Like most of the other hosts, McCahill has spent a huge amount of time helping her guests to settle in – organising school places, discussing A-level choices and university applications, and registering them with a GP, a dentist and social services. She has helped with the time-consuming administration involved in recording the existence of new arrivals in Britain’s many bureaucratic databases, and tried to console one of them when friends in Ukraine were killed in the fighting. But she shrugs it off as nothing.
“It’s hard to say why it’s been good without sounding bonkers. People in Ukraine are fighting for a wider set of people than their own – it’s the least we can do to support these boys and make them feel welcome,” she says, adding that she is anxious not to sound sanctimonious. “I think a lot of people roll their eyes a bit at the idea of do-gooding meddling, but it just felt like the obvious thing to do.

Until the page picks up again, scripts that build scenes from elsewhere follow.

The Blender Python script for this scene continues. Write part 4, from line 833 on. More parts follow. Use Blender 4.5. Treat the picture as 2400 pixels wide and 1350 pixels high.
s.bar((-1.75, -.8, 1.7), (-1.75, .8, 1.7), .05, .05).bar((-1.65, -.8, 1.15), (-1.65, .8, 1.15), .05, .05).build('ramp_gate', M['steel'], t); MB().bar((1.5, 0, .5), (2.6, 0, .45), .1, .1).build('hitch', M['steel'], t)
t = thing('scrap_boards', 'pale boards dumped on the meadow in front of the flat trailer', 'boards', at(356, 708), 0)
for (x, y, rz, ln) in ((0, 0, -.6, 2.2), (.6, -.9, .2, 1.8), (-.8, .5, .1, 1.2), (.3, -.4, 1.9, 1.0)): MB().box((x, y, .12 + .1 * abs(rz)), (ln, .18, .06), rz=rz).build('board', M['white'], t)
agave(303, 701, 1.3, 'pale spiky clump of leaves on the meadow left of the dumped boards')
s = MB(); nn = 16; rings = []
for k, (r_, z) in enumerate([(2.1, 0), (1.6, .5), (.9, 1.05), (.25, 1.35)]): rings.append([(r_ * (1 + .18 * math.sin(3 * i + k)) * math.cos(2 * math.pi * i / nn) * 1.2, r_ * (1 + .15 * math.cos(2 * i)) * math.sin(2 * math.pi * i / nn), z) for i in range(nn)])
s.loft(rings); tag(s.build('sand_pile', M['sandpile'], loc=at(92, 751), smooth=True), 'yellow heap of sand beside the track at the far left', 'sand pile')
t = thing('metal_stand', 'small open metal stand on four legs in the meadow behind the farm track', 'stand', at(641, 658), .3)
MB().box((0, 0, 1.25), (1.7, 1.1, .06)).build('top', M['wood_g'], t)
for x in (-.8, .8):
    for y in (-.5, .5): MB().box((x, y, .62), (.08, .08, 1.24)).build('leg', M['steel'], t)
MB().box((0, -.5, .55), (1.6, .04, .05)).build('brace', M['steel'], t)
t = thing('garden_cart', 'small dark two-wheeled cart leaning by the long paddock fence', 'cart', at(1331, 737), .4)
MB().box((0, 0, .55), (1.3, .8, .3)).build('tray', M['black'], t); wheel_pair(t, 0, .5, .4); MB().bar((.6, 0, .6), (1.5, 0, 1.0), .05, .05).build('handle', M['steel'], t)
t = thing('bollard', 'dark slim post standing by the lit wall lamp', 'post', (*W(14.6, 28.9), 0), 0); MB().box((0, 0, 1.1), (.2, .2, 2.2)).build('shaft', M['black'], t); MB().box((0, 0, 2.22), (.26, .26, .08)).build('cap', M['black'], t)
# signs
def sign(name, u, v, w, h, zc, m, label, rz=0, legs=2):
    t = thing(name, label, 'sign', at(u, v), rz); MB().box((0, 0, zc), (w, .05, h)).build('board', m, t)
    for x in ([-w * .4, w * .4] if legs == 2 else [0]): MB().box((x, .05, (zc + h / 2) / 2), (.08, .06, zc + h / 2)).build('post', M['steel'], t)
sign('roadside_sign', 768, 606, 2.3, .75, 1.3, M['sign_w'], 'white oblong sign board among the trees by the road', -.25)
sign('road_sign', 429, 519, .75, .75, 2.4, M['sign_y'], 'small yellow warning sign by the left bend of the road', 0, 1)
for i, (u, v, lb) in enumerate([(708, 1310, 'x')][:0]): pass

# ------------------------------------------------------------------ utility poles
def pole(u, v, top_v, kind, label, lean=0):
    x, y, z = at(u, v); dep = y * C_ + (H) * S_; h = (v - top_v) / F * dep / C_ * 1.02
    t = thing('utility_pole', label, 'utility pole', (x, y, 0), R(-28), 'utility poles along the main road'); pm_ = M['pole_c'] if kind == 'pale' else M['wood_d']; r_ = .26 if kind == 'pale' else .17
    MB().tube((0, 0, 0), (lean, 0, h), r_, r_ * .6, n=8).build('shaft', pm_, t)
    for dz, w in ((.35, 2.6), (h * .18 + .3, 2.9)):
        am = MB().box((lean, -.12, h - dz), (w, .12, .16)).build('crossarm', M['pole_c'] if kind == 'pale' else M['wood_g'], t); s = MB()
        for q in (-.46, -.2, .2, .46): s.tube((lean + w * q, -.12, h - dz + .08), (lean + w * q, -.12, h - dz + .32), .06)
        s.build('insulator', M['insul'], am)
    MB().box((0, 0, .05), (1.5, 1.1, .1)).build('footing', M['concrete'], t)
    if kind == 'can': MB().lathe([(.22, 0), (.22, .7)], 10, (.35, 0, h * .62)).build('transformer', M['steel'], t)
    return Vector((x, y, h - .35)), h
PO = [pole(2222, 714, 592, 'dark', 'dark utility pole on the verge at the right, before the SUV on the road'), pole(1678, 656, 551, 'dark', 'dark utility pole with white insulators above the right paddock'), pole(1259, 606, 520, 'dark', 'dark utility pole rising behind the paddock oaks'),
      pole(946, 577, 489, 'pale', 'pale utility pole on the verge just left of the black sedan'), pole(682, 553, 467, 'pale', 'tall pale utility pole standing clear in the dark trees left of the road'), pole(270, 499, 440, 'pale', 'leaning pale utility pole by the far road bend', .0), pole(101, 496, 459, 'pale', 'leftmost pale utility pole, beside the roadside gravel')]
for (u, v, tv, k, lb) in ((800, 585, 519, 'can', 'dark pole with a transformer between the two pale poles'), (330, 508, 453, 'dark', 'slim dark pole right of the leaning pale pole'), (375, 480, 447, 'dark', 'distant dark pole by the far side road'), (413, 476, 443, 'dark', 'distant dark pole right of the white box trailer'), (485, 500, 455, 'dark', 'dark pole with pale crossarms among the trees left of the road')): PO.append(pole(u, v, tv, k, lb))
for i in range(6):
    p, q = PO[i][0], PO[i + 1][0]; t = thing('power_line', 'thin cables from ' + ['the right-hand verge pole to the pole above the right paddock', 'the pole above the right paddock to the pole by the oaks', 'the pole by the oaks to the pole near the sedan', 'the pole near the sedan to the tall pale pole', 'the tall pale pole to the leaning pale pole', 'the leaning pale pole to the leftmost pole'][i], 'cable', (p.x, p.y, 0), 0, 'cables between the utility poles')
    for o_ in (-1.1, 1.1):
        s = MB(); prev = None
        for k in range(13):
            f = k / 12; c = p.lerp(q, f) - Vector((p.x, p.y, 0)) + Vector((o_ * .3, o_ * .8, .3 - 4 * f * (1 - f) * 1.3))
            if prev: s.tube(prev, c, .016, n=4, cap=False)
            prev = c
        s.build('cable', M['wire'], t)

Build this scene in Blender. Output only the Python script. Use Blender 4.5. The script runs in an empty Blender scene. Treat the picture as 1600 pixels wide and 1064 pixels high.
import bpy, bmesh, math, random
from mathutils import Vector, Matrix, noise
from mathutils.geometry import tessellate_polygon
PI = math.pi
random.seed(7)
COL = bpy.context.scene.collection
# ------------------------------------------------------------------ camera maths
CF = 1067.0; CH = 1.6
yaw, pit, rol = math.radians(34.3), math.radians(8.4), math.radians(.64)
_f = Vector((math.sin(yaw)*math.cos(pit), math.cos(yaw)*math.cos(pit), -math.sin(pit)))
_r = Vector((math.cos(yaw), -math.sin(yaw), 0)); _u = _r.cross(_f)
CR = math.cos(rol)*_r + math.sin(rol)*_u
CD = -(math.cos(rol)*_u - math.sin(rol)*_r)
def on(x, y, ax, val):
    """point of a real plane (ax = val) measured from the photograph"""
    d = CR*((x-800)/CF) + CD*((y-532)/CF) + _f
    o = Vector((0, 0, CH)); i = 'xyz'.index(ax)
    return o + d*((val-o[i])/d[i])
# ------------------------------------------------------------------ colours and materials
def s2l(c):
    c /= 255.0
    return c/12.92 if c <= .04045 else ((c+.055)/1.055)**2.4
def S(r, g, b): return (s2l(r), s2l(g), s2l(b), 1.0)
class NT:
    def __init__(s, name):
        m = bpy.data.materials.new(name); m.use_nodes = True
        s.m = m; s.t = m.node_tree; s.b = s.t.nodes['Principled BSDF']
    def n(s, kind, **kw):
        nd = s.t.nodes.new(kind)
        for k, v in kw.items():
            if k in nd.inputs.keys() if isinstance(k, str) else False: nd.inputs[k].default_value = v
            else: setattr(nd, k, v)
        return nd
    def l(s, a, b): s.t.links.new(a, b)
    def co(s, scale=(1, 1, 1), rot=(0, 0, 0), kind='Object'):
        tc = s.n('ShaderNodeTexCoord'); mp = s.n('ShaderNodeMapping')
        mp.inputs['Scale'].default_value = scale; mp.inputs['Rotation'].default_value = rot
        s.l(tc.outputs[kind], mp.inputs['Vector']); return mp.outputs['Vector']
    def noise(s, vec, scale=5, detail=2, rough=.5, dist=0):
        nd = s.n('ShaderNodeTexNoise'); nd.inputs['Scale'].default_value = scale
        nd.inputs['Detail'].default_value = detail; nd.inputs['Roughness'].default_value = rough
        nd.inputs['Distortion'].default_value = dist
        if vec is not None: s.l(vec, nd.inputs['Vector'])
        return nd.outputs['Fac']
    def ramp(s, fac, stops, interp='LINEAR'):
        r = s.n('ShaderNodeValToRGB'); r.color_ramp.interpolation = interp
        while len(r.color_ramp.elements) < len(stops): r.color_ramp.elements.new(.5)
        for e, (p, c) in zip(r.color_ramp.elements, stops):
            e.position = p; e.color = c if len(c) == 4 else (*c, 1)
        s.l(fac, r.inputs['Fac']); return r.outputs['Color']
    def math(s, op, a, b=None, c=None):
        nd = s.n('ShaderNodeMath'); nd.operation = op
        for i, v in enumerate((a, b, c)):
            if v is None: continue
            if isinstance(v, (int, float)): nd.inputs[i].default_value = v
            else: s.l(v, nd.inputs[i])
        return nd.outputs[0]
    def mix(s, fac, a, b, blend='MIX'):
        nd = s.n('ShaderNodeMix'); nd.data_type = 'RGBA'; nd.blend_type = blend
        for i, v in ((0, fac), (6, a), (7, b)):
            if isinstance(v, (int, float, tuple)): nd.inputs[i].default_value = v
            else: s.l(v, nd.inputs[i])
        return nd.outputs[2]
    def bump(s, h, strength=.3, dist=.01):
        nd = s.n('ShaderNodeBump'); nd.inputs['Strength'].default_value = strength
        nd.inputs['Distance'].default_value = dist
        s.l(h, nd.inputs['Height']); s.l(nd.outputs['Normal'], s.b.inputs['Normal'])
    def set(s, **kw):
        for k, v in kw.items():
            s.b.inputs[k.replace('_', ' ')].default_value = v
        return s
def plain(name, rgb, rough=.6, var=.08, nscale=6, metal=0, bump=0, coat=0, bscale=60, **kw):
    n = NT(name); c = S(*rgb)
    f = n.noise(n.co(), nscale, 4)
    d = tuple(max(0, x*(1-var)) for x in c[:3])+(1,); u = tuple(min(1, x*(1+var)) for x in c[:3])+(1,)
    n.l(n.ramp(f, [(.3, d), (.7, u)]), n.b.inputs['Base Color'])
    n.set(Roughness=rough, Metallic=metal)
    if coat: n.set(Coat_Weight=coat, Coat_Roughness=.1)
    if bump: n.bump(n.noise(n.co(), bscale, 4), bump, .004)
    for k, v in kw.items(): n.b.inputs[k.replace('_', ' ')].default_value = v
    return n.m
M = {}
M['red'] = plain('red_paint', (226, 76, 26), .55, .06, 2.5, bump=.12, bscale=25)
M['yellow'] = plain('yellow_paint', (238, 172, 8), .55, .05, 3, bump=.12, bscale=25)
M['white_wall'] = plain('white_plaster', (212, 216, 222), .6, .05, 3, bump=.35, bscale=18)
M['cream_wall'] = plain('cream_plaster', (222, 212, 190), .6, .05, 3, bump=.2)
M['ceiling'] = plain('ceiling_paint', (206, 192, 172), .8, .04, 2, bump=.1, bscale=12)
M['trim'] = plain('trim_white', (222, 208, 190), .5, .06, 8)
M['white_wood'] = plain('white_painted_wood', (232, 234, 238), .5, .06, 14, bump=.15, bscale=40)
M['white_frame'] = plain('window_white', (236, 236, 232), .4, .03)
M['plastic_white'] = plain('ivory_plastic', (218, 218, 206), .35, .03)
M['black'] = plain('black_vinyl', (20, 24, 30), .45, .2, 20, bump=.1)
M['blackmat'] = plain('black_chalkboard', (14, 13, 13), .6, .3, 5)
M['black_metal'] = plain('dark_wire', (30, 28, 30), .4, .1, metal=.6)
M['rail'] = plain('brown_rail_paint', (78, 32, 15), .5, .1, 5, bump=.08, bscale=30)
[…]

It’s hard giving up your personal space. Even if our best friends in the world had come to live with us it would have been hard at times. They have slotted into our family quite well. The main thing is that they are here, not fighting.”
Most hosts seem reluctant to acknowledge that they have done something good. “It’s made me very unromantic about the notion of refugees. They are just normal people with different motivations about coming here – not everyone was fleeing immediate attack. You are constantly asking yourself, have you really made things better by helping them come?” says one host. “Your job is just to give them space and maybe a springboard to the next thing, and try not to judge them – although sometimes you do.”
The sense that hosts might have done something palpably positive is not something anyone wants to dwell on. “Occasionally,” she adds, “when I see the two girls jumping on the trampoline and playing in the garden with our dogs, I feel glad they are here and not in Ukraine. Nothing matters more than that.”